While I did find our economic status a little embarassinng, I have vivid memories of certain people who worked as domestic help, cleaner and washerman who seemed to be doing worse than us. I still clearly remember one Manohar who used to do the dishes.  A male domestic help was called Maharaa and female ones were called Mahari.  Manohar Mahara was a giant of a man.  As a kid I found him scary.  Apart from a meager salary, Manohar also used to get our left over food.  He had a large tin box and used to keep the fresh food in it.  Before keeping the fresh food, he used to take out the stale food from it and consume it.  I seldom saw him eating the fresh food.

Though alcohol was a strict no-no, a bottle was kept in the house for the washerman who used to visit the house for washing our clothes and then taking them for ironing.  He will arrive in the morning, will be given a cup or more of the intoxicant and get down to work.

Then there was the lady who used to service the dry latrine that was used by our large joint family.
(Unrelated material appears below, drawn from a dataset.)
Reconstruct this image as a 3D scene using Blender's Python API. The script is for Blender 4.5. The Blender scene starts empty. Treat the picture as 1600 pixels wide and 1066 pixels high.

My father and uncle were first generation immigrants to a city. This lady used to speak Urdu laden Hindi in an accent that gave us a complex.  Must have converted a genration ago.

My cousins and I now agree that our generation managed to creep up from lower class to middle class.  I do not know what happened to the descendants of the persons I have described above.  I am convinced that the difference between them and us was not so much of class as that of caste.  It may have firmly pinned them down where they were.  Yes, some of them did manage to escape this tyranny just as some in our clan remained stuck where we were a generation ago.  Yet, now at this old age, I can see the disadvantage that the ones from lower castes suffered from.

I do sincerely hope that Hindu society will soon realize that caste is an anachronism today and must be firmly and decisively done away with if Hindu society is to survive, progress and thrive.